Question
Ityesi, Inc., a manufacturer of custom packaging products headquartered in Canada, wants to value a project in the United Kingdom. Ityesi is considering introducing a
- Ityesi, Inc., a manufacturer of custom packaging products headquartered in Canada, wants to value a project in the United Kingdom. Ityesi is considering introducing a new line of packaging in the United Kingdom that will be its first foreign project. The project will be completely self-contained in the United Kingdom, such that all revenues are generated and all costs are incurred there. Engineers expect the technology used in the new products to be obsolete after four years. The expected GBP free cash flows of the proposed project are projected in the following table
Year | 0 | 1 | 2 | 3 | 4 |
Pound free cash flow | -17,500 | 11,550 | 11,250 | 11,250 | 11,000 |
Suppose that the current spot exchange rate between Canadian dollars (CAD) and British pounds (GBP), S, is 1.56 CAD/GBP. In addition, suppose that the inflation rate in Canada is 3% and in the United Kingdom is 5%. Ityesis required return on dollar investment of this sort is 10%.
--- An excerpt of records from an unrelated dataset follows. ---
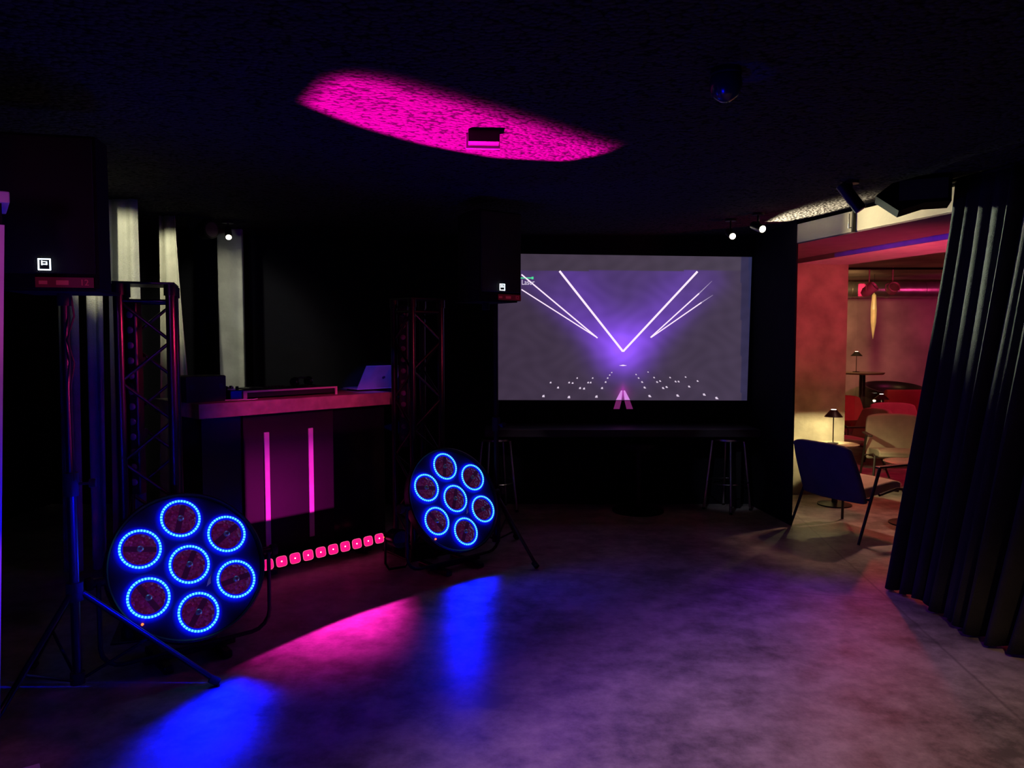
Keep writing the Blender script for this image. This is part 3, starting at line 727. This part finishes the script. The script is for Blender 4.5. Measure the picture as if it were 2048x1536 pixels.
# ------------------------------------------------------------------ PA speakers on stands
def make_stand(loc, rz, label, zt=1.80, fr=.63, zh=.43):
    t = thing('speaker_stand', label, 'speaker stand', loc, rz, 'tripod speaker stands')
    MB().cyl((0, 0, .10), (0, 0, 1.0), .0195).build('lower_pole', M['stand'], t, smooth=True)
    MB().cyl((0, 0, 1.0), (0, 0, zt), .0165).build('upper_pole', M['stand'], t, smooth=True)
    cl = MB().cyl((0, 0, .93), (0, 0, 1.03), .030).build('collar', M['rubber'], t, smooth=True)
    kn = MB().cyl((.03, 0, .98), (.075, 0, .98), .006).cyl((.07, 0, .98), (.095, 0, .98), .019).build('knob', M['rubber'], cl, smooth=True)
    MB().cyl((0, 0, zh - .03), (0, 0, zh + .05), .034).build('hub', M['rubber'], t, smooth=True)
    MB().cyl((0, 0, .10), (0, 0, .15), .030).build('lower_hub', M['rubber'], t, smooth=True)
    for k in range(3):
        a = k * 2 * PI / 3; c, s_ = math.cos(a), math.sin(a)
        l = MB().cyl((.03 * c, .03 * s_, zh), (fr * c, fr * s_, .02), .0125).build('leg', M['stand'], t, smooth=True)
        MB().cyl(((fr - .03) * c, (fr - .03) * s_, .038), ((fr + .008) * c, (fr + .008) * s_, .013), .019).build('rubber_foot', M['rubber'], l, smooth=True)
        MB().cyl((.03 * c, .03 * s_, .125), (fr * .5 * c, fr * .5 * s_, zh * .5 + .012), .007).build('brace', M['stand'], t, smooth=True)
    return t
SL = Vector((-1.90, 3.2, 0)); SR = Vector((-.118, 5.52, 0))
make_stand(SL, math.radians(20), 'tripod speaker stand at the far left, blue light on its leg', zt=1.79, fr=.565, zh=.50)
make_stand(SR, math.radians(-50), 'tripod speaker stand behind the right stage light', zt=1.86, fr=.45)
tag(MB().tube([SL + Vector((.035, -.01, 1.78)), SL + Vector((.05, -.02, 1.7)), SL + Vector((.022, -.03, 1.6)), SL + Vector((.045, -.02, 1.5)), SL + Vector((.03, -.03, 1.4)), SL + Vector((.03, -.03, 1.25)), SL + Vector((.033, -.03, 1.0))], .004).build('speaker_cable', M['rubber'], smooth=True),
    'thin black cable hanging beside the left speaker pole', 'cable')
def make_speaker(loc, rz, label, wd, z0, hh=.64, red=True):
    t = thing('loudspeaker', label, 'loudspeaker', (loc[0], loc[1], z0), rz, 'black loudspeakers on tripod stands')
    d = .36
    mb = MB().prism([(-wd / 2, -d / 2, .012), (wd / 2, -d / 2, .012), (wd / 2, -.03, .012), (wd * .33, d / 2, .012), (-wd * .33, d / 2, .012), (-wd / 2, -.03, .012)], hh - .012)
    mb.build('cabinet', M['cab'], t)
    MB().box((0, -d / 2 - .008, hh / 2 + .03), (wd - .02, .014, hh - .08), bev=.005).build('grille', M['grille'], t)
    MB().box((0, -.0, .008), (wd * .9, d * .9, .012)).build('base_cap', M['cab'], t)
    MB().cyl((0, 0, -.05), (0, 0, .012), .028).build('pole_socket', M['rubber'], t, smooth=True)
    bd = MB().box((0, -d / 2 - .018, .105), (.045, .006, .045), bev=.001).build('badge', M['black'], t)
    mb = MB(); y = -d / 2 - .022
    for (x0, z0_, sx_, sz_) in ((0, .021, .045, .005), (0, -.021, .045, .005), (-.021, 0, .005, .045), (.021, 0, .005, .045), (-.009, .006, .004, .018), (.0, .001, .02, .004), (.008, .005, .004, .014), (-.002, .011, .012, .003)):
        mb.box((x0, y, .105 + z0_), (sx_, .002, sz_))
    mb.build('badge_mark', M['badge_on'], bd)
    if red:
        rb = MB().box((.07, -d / 2 - .0175, .035), (wd * .55, .004, .04)).build('lower_band', M['red_dark'], t)
        text_obj('number', '12', .034, M['red_mark'], Matrix.Translation((wd / 2 - .05, -d / 2 - .021, .034)) @ Matrix.Rotation(PI / 2, 4, 'X'), rb)
        MB().box((wd * .5 - .13, -d / 2 - .021, .034), (.045, .002, .018)).box((wd * .5 - .2, -d / 2 - .021, .034), (.03, .002, .014)).build('mark', M['red_mark'], rb)
    return t
make_speaker((SL.x - .0, SL.y, 0), math.radians(12), 'large black loudspeaker at upper left with a lit badge and number 12', .385, 1.795, hh=.62)
make_speaker((SR.x - .075, SR.y, 0), math.radians(38), 'smaller looking black loudspeaker beside the screen with a lit badge', .37, 1.87, hh=.64)

# small floor can light by the right truss
t = thing('par_light', 'small black floor light beside the right end of the pink bar', 'stage light', (-.80, 5.14, 0), math.radians(30))
MB().cyl((0, .06, .22), (0, -.08, .24), .06, .065, n=24).build('can', M['gloss'], t, smooth=True)
MB().tube([(-.085, 0, .23), (-.085, 0, .06), (-.06, 0, .015), (.06, 0, .015), (.085, 0, .06), (.085, 0, .23)], .009).build('yoke', M['black_metal'], t, smooth=True)
MB().cyl((0, -.081, .24), (0, -.084, .24), .055, n=24).build('lens', M['black'], t)

# white column at far left
p0, p1 = at_y(9, 450, 2.35), at_y(8, 1536, 2.35)
ex = p0.lerp(p1, (0.0 - p0.z) / (p1.z - p0.z)); zt_ = p0.z
t = thing('display_column', 'tall white display column at the far left edge, lit violet', 'column', (p0.x, p0.y, 0), math.radians(36))
dxb = ex.x - p0.x
mb = MB(); vsn = [(-.34, 0, 0), (dxb, 0, 0), (dxb, .24, 0), (-.34, .24, 0), (-.34, 0, zt_), (0, 0, zt_), (0, .24, zt_), (-.34, .24, zt_)]
vv = [mb.bm.verts.new(v) for v in vsn]
for f in ((0, 1, 2, 3), (4, 5, 6, 7), (0, 1, 5, 4), (1, 2, 6, 5), (2, 3, 7, 6), (3, 0, 4, 7)): mb.bm.faces.new([vv[i] for i in f])
mb.build('shaft', M['white'], t)
MB().box((-.17, .12, zt_ + .035), (.33, .22, .07)).build('neck', M['cab'], t)
MB().box((-.164, .12, zt_ + .085), (.36, .26, .035), bev=.004).build('cap', M['white'], t)
MB().box((-.14, .24, .006), (.40, .38, .012), bev=.003).build('base_plate', M['white'], t)

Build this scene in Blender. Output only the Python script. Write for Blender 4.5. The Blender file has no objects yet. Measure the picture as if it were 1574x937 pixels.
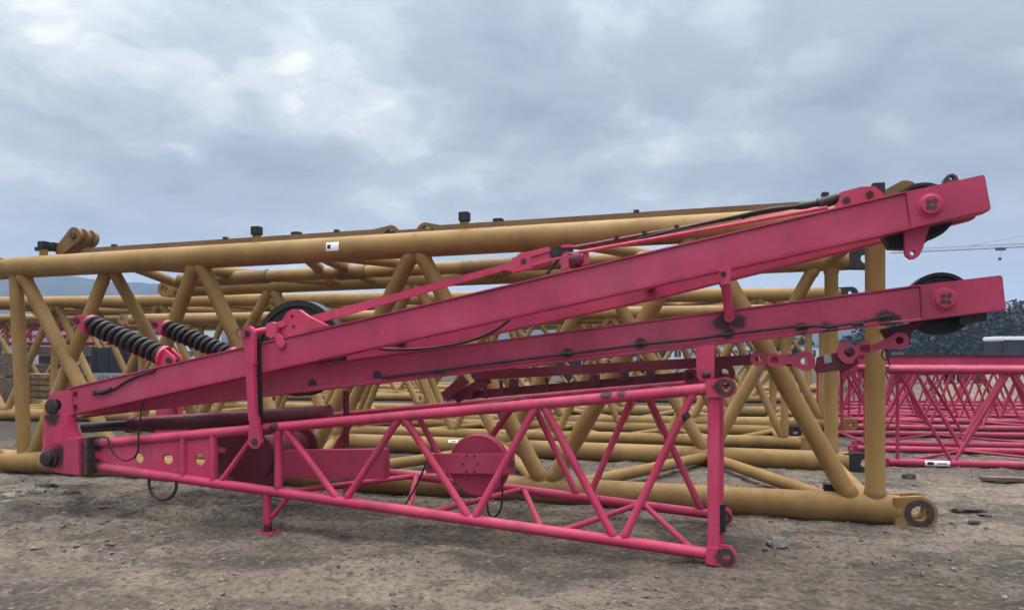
import bpy, bmesh, math, random
from mathutils import Vector, noise
R = math.radians
SC = bpy.context.scene
COL = SC.collection

# ------------------------------------------------------------------ camera, sky, sun, exposure
CX, HY, F, H = 787.0, 545.0, 1150.0, 1.55      # principal column, horizon row, focal length (photo pixels), eye height (m)
CAM = Vector((0, 0, H))
cd = bpy.data.cameras.new('camera'); cam = bpy.data.objects.new('camera', cd); COL.objects.link(cam)
cam.location = CAM; cam.rotation_euler = (R(90), 0, 0)
cd.sensor_fit = 'HORIZONTAL'; cd.sensor_width = 36; cd.lens = 36 * F / 1574
cd.shift_y = (HY - 468.5) / 1574; cd.clip_start = .05; cd.clip_end = 6000
SC.camera = cam
SUN_EL, SUN_AZ = R(64), R(-18)                # azimuth clockwise from +Y: high behind the booms, a little to the left
vs = SC.view_settings
vs.view_transform = 'Standard'; vs.look = 'None'; vs.exposure = -0.24; vs.gamma = 1; vs.use_curve_mapping = False

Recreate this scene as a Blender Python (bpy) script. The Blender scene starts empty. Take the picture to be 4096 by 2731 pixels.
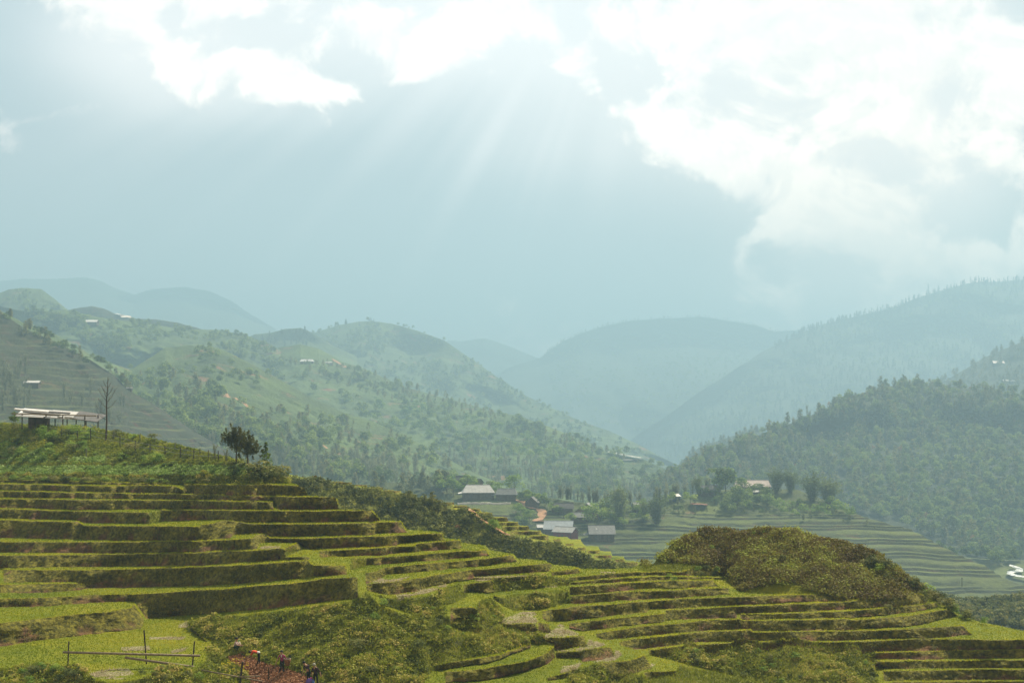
import bpy, bmesh, math, random
import numpy as np
from mathutils import Vector, Matrix
rng = np.random.default_rng(7)
random.seed(7)
R = math.radians
scene = bpy.context.scene
COL = scene.collection

# ------------------------------------------------------------------ camera
F = 5628.0; CX = 2048.0; YH = 1740.0          # focal length, centre column and horizon row, in image pixels
cam_d = bpy.data.cameras.new('camera'); cam = bpy.data.objects.new('camera', cam_d); COL.objects.link(cam)
cam.location = (0, 0, 0); cam.rotation_euler = (R(90), 0, 0)
cam_d.sensor_width = 36; cam_d.lens = F / 4096 * 36
cam_d.shift_y = (YH - 1365.5) / 4096
cam_d.clip_start = 0.5; cam_d.clip_end = 30000
scene.camera = cam

# ------------------------------------------------------------------ light and exposure
SUN_EL, SUN_AZ = R(50), R(38)                  # azimuth measured from the view direction (+Y) towards +X
sun_d = bpy.data.lights.new('sun', 'SUN'); sun = bpy.data.objects.new('sun', sun_d); COL.objects.link(sun)
sun_d.energy = 5.0; sun_d.angle = R(0.6); sun_d.color = (1.0, 0.90, 0.72)
sdir = Vector((math.sin(SUN_AZ) * math.cos(SUN_EL), math.cos(SUN_AZ) * math.cos(SUN_EL), math.sin(SUN_EL)))
sun.rotation_euler = sdir.to_track_quat('Z', 'Y').to_euler()
scene.view_settings.view_transform = 'Standard'; scene.view_settings.look = 'None'
scene.view_settings.exposure = 1.12; scene.view_settings.gamma = 1.0
scene.view_settings.use_curve_mapping = False
scene.cycles.max_bounces = 6; scene.cycles.diffuse_bounces = 2; scene.cycles.glossy_bounces = 1
scene.cycles.transmission_bounces = 2; scene.cycles.volume_bounces = 1; scene.cycles.transparent_max_bounces = 16
scene.cycles.caustics_reflective = False; scene.cycles.caustics_refractive = False
scene.cycles.use_denoising = True
scene.cycles.sample_clamp_indirect = 4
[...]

- If all parity conditions hold true, what are the British pound value and Canadian dollar value of the investment?
Suppose that Ityesi expects that the exchange rate between CAD and GBP goes from CAD1.56/GBP in year 0 to CAD1.35/GBP in year 1, followed by parity during years 2 to 4. What are the British pound value and Canadian dollar value of the investment? Describe the methods you can use to mitigate this risk.